If a manufacturer such as Ford has a large car - say, a Crown Victoria - that meets the 75 percent domestic-content rule but gulps gas, the company’s domestic CAFE is reduced. That forces it to pay fines or use up credits.

However, Ford can move the car to the import CAFE list and average the mileage of that model with cars that have far better fuel economy - say, the South Korean-made Ford Festiva, which has a combined highway and city mileage of about 32 mpg. That brings Ford’s import and domestic CAFE lists into compliance with the rule.

That’s exactly what Ford has done with the ’92 Crown Vic and Grand Marquis.

″We will, in order to balance out our CAFE so that it stays above the standard but not substantially above and to ensure that we have a cushion, move the Crown Vic and Grand Marquis to the import fleet,″ said Dave Kulp, Ford manager of fuel economy planning and compliance.

For 1992, the car’s domestic content is about 73 percent, down from 93 percent in the 1991 models. That was done by switching some components, like the fuel tank, catalytic converter and some trim items, to overseas suppliers.

The ’92 Crown Vic and the Grand Marquis, both made at Ford’s St. Thomas, Ontario, assembly plant, have an average fuel economy of about 22 mpg. The ’91 versions averaged about 16 mpg.

Nonetheless, Ford switched them, perhaps concerned that the current popularity of its Lincoln cars will bring its domestic CAFE level far below the magic 27.5-mpg mark.

Matching CAFE lists against manufacturing site lists can result in a crazy quilt of what’s an import and what’s a domestic.

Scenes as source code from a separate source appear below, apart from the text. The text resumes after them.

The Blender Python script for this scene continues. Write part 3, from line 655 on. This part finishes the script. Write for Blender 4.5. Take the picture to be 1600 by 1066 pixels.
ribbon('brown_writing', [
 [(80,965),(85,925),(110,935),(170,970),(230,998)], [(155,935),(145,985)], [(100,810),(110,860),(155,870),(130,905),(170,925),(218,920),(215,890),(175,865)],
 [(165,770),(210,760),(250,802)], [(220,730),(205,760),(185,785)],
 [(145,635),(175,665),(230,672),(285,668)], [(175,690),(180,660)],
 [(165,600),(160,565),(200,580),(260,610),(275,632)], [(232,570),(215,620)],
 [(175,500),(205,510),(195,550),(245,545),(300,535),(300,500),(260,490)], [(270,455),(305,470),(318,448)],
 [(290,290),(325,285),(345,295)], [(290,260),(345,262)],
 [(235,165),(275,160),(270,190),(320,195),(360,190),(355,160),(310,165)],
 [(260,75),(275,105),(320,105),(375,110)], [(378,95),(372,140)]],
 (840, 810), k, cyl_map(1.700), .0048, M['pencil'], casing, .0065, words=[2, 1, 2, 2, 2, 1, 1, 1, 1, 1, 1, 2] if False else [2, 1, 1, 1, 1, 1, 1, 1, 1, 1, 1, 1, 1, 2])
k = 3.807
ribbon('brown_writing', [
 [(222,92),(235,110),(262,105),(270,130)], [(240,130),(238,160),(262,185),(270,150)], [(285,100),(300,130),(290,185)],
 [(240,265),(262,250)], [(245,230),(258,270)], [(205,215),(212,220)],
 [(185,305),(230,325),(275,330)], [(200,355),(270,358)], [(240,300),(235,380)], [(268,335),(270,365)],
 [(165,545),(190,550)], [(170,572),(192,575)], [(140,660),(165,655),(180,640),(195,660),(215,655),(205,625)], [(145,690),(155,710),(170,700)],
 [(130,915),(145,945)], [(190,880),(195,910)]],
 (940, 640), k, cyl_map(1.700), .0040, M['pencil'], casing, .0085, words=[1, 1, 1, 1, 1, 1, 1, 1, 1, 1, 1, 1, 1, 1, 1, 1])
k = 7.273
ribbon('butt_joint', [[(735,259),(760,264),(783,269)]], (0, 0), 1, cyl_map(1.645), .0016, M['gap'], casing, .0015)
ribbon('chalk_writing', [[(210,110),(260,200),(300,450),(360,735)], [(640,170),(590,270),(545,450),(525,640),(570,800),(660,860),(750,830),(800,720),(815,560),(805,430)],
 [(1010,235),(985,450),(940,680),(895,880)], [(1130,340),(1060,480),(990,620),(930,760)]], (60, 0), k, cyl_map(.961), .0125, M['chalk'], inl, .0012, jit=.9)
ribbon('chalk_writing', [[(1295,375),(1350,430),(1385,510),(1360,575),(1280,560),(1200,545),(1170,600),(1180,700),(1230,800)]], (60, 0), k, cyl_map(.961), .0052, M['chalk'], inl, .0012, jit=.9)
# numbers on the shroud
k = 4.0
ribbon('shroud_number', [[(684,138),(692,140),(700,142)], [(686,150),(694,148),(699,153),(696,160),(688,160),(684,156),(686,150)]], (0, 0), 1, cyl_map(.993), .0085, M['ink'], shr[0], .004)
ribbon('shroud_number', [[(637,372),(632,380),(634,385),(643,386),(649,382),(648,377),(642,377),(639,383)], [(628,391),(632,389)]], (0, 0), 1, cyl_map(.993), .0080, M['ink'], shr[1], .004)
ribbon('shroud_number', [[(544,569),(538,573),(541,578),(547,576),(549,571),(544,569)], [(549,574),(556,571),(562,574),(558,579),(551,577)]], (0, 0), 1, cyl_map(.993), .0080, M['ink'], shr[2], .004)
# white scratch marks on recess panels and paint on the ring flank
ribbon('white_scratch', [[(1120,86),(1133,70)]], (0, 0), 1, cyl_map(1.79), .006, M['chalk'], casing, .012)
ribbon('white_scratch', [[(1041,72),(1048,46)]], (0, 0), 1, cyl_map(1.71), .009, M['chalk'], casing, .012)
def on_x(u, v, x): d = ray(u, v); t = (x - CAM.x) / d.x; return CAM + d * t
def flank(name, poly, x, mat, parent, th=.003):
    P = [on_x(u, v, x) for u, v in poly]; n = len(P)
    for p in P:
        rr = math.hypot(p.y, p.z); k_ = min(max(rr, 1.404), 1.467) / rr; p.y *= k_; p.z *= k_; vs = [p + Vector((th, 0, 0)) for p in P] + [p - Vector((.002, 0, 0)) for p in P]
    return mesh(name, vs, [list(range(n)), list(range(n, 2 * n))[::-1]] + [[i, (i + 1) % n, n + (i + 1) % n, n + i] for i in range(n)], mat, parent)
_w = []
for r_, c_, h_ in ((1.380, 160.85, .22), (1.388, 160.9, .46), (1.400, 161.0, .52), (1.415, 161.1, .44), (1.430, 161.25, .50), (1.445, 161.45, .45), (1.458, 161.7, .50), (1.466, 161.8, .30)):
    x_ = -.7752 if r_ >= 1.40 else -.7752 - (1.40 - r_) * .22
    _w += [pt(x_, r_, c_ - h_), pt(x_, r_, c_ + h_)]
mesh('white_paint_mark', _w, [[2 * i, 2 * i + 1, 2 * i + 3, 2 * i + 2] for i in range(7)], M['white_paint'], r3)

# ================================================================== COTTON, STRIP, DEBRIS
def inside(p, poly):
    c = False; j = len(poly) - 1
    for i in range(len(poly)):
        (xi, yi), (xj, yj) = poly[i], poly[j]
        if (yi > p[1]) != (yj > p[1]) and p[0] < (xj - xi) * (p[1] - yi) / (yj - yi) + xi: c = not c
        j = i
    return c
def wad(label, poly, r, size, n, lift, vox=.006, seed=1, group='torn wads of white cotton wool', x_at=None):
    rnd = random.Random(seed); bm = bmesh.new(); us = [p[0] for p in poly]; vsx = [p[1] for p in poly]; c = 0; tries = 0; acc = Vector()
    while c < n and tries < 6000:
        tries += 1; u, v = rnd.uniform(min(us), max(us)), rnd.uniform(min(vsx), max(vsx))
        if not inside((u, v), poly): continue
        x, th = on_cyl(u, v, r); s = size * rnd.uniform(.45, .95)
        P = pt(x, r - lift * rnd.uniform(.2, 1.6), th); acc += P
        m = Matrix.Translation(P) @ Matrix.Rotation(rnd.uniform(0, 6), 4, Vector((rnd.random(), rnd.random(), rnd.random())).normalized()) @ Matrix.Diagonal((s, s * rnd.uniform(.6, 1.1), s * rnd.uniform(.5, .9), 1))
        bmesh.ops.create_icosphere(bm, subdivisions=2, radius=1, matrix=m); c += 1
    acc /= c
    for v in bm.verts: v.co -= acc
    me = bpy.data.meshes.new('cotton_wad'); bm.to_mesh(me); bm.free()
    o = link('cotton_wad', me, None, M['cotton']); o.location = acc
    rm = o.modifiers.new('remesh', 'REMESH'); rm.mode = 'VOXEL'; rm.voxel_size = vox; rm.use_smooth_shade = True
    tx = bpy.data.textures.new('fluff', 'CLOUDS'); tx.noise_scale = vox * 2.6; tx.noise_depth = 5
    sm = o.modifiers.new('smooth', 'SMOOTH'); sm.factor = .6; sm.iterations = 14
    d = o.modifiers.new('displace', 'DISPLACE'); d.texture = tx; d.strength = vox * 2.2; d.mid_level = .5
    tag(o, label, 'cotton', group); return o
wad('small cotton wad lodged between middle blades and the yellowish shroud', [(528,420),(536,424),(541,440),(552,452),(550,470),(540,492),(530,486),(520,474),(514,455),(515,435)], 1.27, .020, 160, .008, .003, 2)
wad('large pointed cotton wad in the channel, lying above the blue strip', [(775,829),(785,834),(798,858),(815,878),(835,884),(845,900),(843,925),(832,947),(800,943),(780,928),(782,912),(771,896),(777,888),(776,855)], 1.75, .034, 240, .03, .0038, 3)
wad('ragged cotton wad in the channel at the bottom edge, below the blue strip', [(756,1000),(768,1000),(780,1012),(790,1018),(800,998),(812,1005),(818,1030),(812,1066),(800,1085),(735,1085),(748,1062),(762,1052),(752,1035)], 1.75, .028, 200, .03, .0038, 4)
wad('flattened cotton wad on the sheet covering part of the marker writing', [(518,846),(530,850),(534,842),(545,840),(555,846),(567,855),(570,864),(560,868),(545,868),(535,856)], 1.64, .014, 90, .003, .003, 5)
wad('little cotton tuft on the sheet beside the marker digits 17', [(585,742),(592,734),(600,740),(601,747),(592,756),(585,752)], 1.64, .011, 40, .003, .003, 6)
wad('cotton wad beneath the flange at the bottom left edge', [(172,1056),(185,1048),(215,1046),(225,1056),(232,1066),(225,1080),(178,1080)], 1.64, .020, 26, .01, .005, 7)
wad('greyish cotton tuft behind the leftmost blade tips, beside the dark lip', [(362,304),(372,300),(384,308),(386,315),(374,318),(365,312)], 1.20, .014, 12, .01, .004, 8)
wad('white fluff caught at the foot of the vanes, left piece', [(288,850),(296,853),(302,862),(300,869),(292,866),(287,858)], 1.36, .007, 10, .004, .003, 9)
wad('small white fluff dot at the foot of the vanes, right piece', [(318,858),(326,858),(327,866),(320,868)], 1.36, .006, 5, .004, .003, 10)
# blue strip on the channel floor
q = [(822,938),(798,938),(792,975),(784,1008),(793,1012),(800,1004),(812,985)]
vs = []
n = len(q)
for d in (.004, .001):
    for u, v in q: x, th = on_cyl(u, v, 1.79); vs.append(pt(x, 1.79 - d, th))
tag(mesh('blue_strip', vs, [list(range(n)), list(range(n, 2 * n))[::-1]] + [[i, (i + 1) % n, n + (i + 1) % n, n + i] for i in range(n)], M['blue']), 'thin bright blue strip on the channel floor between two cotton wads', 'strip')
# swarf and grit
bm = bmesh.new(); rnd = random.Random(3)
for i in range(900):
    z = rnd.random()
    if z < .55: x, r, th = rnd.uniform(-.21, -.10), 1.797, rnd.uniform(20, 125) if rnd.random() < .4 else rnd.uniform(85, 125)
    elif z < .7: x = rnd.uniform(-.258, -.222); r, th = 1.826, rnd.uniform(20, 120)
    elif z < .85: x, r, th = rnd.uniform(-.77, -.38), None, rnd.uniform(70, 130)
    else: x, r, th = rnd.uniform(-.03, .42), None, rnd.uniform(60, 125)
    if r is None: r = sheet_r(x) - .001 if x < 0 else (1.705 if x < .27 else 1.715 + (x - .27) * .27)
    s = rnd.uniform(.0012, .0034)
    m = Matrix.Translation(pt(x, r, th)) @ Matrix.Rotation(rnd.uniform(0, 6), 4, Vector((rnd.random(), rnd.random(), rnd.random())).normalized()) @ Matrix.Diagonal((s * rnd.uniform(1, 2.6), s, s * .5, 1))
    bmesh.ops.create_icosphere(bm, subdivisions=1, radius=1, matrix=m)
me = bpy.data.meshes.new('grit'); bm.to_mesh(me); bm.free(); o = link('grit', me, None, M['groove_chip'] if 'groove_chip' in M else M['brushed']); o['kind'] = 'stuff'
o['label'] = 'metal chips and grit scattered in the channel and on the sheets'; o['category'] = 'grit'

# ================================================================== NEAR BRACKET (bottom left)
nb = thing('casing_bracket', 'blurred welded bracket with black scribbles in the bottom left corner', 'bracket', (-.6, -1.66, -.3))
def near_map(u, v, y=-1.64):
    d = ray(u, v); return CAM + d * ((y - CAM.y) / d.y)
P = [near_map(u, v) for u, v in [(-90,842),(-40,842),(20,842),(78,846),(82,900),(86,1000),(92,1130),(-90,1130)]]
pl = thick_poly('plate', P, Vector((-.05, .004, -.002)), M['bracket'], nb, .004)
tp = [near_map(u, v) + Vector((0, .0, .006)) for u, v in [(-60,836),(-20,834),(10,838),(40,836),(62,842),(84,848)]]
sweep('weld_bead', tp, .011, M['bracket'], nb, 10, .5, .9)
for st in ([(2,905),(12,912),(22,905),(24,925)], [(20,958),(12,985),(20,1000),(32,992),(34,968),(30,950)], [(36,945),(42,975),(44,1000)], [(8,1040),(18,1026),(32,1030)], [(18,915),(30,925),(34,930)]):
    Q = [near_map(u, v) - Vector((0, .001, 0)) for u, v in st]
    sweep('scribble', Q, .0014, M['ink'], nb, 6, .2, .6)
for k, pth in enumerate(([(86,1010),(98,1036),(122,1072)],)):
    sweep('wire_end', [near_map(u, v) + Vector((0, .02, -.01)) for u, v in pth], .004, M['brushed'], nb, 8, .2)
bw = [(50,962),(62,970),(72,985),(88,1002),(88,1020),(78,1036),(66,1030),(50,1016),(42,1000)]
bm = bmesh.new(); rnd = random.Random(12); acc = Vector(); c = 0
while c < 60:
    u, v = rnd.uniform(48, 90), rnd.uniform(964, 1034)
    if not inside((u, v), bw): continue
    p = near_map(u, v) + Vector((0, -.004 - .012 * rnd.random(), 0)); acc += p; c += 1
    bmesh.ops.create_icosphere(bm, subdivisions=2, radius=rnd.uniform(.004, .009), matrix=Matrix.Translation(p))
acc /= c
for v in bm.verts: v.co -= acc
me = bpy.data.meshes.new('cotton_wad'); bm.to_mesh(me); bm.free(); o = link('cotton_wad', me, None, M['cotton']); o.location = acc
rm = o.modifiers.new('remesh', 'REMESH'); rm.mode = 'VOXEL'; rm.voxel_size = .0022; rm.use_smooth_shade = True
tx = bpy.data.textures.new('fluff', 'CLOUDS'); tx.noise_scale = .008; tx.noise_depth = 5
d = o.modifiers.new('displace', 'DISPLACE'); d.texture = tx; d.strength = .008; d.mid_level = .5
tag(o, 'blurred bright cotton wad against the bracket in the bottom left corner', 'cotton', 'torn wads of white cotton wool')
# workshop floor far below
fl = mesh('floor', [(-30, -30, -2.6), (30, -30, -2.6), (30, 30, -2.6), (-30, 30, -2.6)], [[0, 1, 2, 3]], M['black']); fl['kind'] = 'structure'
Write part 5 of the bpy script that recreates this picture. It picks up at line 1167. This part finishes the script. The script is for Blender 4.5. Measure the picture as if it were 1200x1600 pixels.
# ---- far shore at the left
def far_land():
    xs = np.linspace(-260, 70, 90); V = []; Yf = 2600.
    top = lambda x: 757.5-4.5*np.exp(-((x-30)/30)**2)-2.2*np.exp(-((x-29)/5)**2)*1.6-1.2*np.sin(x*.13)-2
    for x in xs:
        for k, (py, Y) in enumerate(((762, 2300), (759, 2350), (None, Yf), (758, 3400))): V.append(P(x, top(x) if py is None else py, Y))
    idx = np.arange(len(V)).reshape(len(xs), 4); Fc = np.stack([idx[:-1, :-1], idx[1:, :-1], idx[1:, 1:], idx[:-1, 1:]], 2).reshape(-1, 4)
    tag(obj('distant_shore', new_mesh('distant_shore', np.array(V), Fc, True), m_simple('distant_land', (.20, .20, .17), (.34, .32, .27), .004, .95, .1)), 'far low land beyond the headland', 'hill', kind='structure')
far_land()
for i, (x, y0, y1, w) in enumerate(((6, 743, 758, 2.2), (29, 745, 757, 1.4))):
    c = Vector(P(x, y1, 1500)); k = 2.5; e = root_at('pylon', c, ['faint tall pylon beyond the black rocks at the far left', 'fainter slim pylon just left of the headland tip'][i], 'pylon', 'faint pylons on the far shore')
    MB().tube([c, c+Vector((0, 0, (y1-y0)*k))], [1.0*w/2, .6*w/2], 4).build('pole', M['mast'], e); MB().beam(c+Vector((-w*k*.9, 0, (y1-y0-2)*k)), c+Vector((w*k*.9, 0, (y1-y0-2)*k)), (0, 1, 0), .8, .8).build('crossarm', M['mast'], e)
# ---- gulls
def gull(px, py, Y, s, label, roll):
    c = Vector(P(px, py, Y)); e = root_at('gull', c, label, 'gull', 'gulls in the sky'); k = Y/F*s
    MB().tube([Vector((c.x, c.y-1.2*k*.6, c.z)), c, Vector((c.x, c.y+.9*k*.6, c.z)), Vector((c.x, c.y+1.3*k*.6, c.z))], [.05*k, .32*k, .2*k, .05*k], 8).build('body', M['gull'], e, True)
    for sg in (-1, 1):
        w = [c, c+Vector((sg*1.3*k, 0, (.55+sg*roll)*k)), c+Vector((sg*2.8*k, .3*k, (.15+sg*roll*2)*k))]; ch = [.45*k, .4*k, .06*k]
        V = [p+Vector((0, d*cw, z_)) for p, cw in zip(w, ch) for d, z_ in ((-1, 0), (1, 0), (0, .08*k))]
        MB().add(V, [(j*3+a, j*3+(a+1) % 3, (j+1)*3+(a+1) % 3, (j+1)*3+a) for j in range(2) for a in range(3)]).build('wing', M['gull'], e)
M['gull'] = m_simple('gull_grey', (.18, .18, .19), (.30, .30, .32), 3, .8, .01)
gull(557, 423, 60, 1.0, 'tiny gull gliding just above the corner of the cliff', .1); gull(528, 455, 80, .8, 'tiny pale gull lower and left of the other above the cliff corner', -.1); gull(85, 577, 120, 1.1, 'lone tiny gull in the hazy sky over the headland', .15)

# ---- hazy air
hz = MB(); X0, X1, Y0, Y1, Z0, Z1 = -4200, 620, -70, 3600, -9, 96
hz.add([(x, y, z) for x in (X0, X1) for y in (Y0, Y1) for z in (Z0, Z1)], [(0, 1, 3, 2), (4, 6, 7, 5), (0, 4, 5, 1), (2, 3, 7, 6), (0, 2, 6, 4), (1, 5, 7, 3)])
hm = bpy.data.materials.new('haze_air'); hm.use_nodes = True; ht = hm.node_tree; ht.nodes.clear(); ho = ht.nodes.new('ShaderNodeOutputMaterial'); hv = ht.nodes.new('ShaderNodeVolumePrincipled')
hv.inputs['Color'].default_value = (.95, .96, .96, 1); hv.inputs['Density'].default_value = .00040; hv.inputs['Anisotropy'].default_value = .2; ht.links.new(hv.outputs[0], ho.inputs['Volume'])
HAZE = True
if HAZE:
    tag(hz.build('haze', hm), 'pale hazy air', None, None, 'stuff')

GM counts its Cadillac Allante, assembled in Hamtramck, Mich., as an import, mainly because the body is made in Italy. Other GM cars counted on the import CAFE list are truly made overseas, including the Geo Storm, made by Isuzu in Japan, and the Pontiac LeMans, made by Daewoo in South Korea.

The Plymouth Laser, Eagle Talon and Mitsubishi Eclipse are made at the Diamond-Star Motors Corp. plant in Normal, Ill., which Chrysler owns with Mitsubishi Motors Corp. of Japan. Those cars are counted as imports for CAFE purposes and domestic for sales purposes.

The Dodge Stealth and all Plymouth and Dodge Colt models are made in Japan by Mitsubishi and are counted as part of Chrysler’s import CAFE fleet.